Sometimes occurs to my mind that American poetry, despite her exceptional tendency towards the oral and the aural qualities of poetry, still remains attached to a certain notion of “writing”. Sometimes it is the “typewriter effect” (see Williams, Gertrude Stein), other times the line processual character (Olson, Creeley), then the Language poets, or the Concrete poets, even today World Wide Web poets. It is always “writing”, a writerly element that commands the poet. To me, this is a writing of a closet. Strange enough why the subject of poetry is not heavens, the blue sky, the deep see, unforeseen realities, shamanistic views, primitive images and a thousand of other capabilities by a sheer poet, for example. Strange enough why we do not deal with the unwritten. Russian poetry has dealt a lot with unconventional phenomena. Arkadii Dragomoschenko who is excellent in triangulating reality and opening the fields of experience and self-consciousness is stating that “writing is an error to vision”. When I returned back to Greece in 2002 I began writing a poetry that in most cases was not a poetry as such (namely a composition or decomposition of words and linguistic elements), but a p o i e s i s (that is processual and procedural serialized sound-demanded phonemic particles coupled with satellite-oriented energetic hyperspatial tones). At the same time, literary history was substituted by primitivistic research into the most remote prehellenic past. Greece helped me to create a distance from dogmatic truths and visualize other potential realities.

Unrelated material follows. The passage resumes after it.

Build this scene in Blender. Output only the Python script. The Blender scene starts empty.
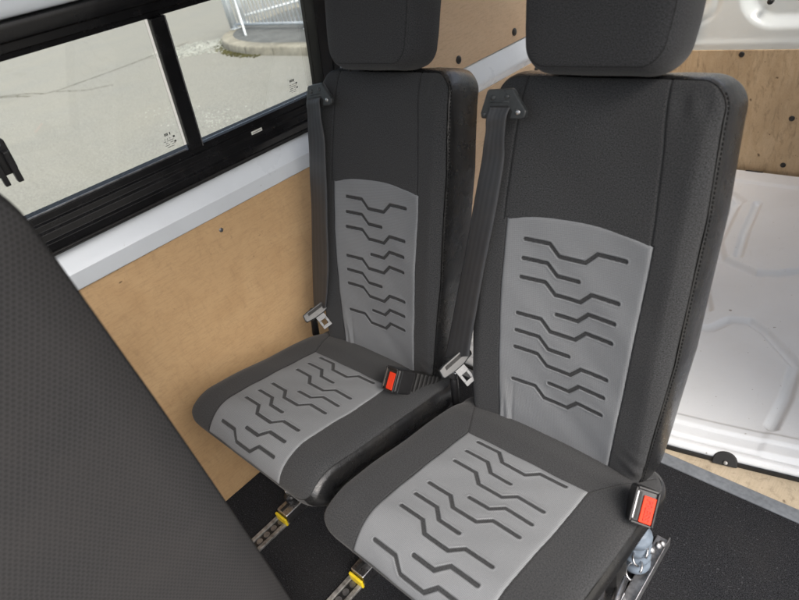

Electronic poetry becomes the trend in our times. In the last 10 years or so, we have witnessed some poet-artists to undertake a few interesting initiatives by exceeding the limits of poetic representation (i.e. Loss Pequeno Glazier, Philadelpho Menezes, Edouardo Kac and Marcos Novak among others). We are currently moving to a new sensibility of cultural artifacts beyond teleological purposes or territorial cultural investments. Electronic poetics is diversified to many fields of digitalized poetics, such as electronic poetry, web poetry, animated poetry, new visual and new sound poetics. Most of these works are available in English and with the help of the World Wide Web they reach almost every available audience. At the moment, there is a lot of preoccupation with the medium itself. It seems to me that many of these artist poets re-assimilate their writings into late predominant avant-garde or postmodern tendencies as seen in the Western world. I hardly see some kind of real experimentation or fresh theoretical ideas. Although they gain the priviledge of an ecumenical pantopical universalized language and culture, they are hesitant to re-invent traditions and differences. History appears not attractive to them. Society seems to be a burden. Comparing them with earlier experimentalists like John Cage, Jackson MacLow, Luciano Berio, Iannis Xenakis etc. they seem to priviledge the idea of the medium more than the work of art itself.
To re-establish bonds with history, society and humanistic-political spirit I offered to them the idea of Media Performance Poetry. Media performance poetry originates from performance poetics of the 1970s and 1980s and mixes up media arts, digital poetics, computer graphic arts, visual and language poetics and other avant-gardist and post avant-gardist concepts of new poetics. Its basic characteristics include: open-formatted avant-gardist structures, the liberty of the spectator to choose his/her own end, modulations and aleatorics, speech in tongues, computer-formatted languages, new authorship-collaborations between author/creator and audience/creator, deconstructed roles, genders, capitals and geographies, nomadic practices, liquid and mobile conceptions of spatialities, disorientated and alienated geographies, anarchy of method, transterritorialities of languages etc. New refreshing modalities emerge out of this poetics that qualify for new collective partnerships and new envisioning of worldmaking. Yet what is most and foremost important here is the act of performance, the idea of performing, even the idea of collaborating. New performance poetics and especially new digital performance poetics will pave the path for the future mankind and social change.
So, where all this does it end? It seems that in the dawn of the 21st century America cannot contain all culture(s). We have to learn from each other, to listen carefully to others’ traditions and vision makings. Internet and other global communication networks are transforming the present but still there remain many unknown and hidden territorialities. We must act, we cannot wait but above all for human beings future culture must remain a humanistic territorial culture.